In an effort to improve Catalyst's public relations I decided to write in this journal occasionally. Let's see if I can keep this up.
To start this off I'd like to announce that the rewrite of the session plugins is finished, and they have been released.
These plugins make support for all the session goodness more stable and flexible. They let you easily write state and storage plugins (e.g. cookie state, DBI memcached or fastmmap stores) easily, and then mix and match them without a headache.
In the works is a plugin for more fine grained expiry (each key in the session data can be expired independently), and a massive rewrite of the authentication/authorization plugins (naturally with good integration with sessions), that is getting the same kind of consistency and usability.

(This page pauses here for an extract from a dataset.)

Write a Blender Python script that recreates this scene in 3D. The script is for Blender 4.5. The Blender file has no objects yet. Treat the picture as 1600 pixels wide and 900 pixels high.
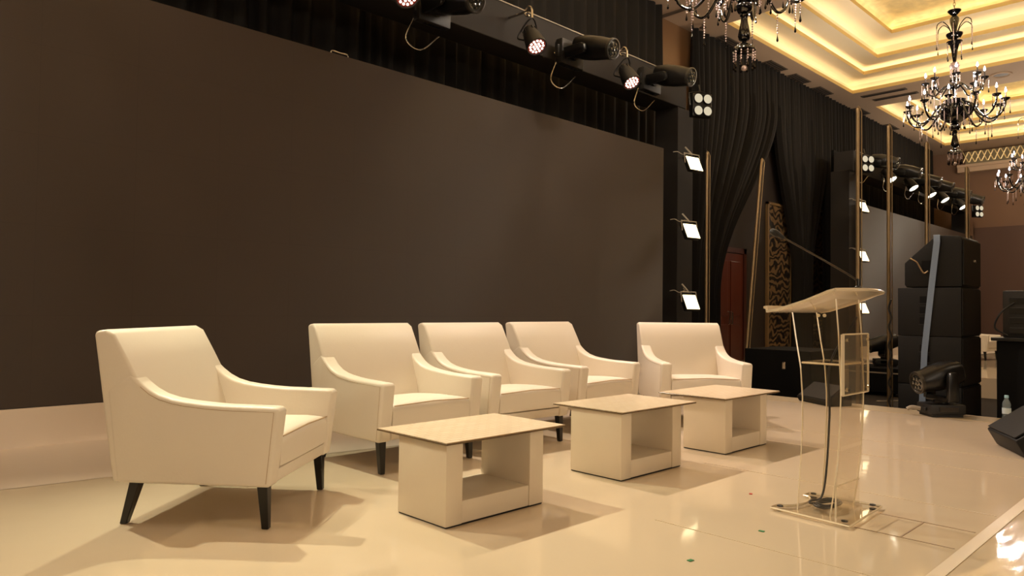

If you'd like to help (we mostly need testing), come and join us on the #catalyst on irc.perl.org. Our development is being done in the Catalyst SVN repository, where you can find our work in progress.
Re:Who are you?
nothingmuch on 2005-11-15T17:27:41
I'm nothingmuch, also NUFFIN on pause. I have a real name in hebrew on CPAN, so i'll list my english one: Yuval Kogman.
I lurk on #catalyst, #perl6 and some other channels on irc.perl.org and freenode, and when I have more time i often frequent perlmonks.
I'm related to catalyst because I contributed code. That's also how I'm related to other projects.
As for paranormal conveyance of information - it's really simpler than that. The mailing list and the modules' pages have the info about me. The other frequenters of #catalyst know who I am. I announced my intentions of rewriting sessions/auth a while ago, and now I got around to it with help and feedback from many people in the community. I think this counts more than a recognizable name.
I'm updating my use.perl bio right now, but I'm not sure it'll help.
Please try to be a little less negative - I really have no idea what I did wrong.Re:Who are you?
cog on 2005-11-15T20:26:20
Please try to be a little less negative
I don't think he was being negative, I think he was just being himself O:-)
The thing is that he rarely uses smiles:-) Re:Who are you?
bart on 2005-11-16T02:43:46
It looks to me like it got truncated.I'm updating my use.perl bio right now, but I'm not sure it'll help.Re:Who are you?
nothingmuch on 2005-11-16T03:09:18
Whoops... =)
Fixed... Roughly 3/4ths of a phrase was missing - i abbreviated it instead.Re:Who are you?
merlyn on 2005-11-16T10:35:37
While the name "nothingmuch" may mean something inside the Catalyst community, it meant nothing to me as an outsider. But you were trying to establish yourself in an outreach position.Please try to be a little less negative - I really have no idea what I did wrong.It's important when you are in an outreach position to provide some sort of relationship so that others can converse with you as something other than "random nick called nothingmuch who is now posting about catalyst".
For example, while I'm well known in the Perl community, if I were to start posting in the Scheme groups and start making authoritative comments about Perl, at least someone can see my real name in my footers, and can google and get a background for me, and know that I'm mostly a blowhard {grin}.
You didn't have anything like that... just a single handle "nothingmuch". That's why I challenged you to include some real-world info in your use.perl profile, to establish a real-world face behind your pseudonomynous postings.
Re:Who are you?
nothingmuch on 2005-11-17T13:27:17
Thanks for the advice... This was all fixed, i hope.
Perhaps the bio is slightly too long now, but it does contain the info;-) Re:Who are you?
sri on 2005-11-15T17:48:13
nothingmuch is responsible for some of the coolest developments in the Catalyst community at the moment.
I'm looking forward to hear more from him!Re:Who are you?
jmm on 2005-11-22T14:57:44
He also is known in certain circles for an exciting pizza flambe.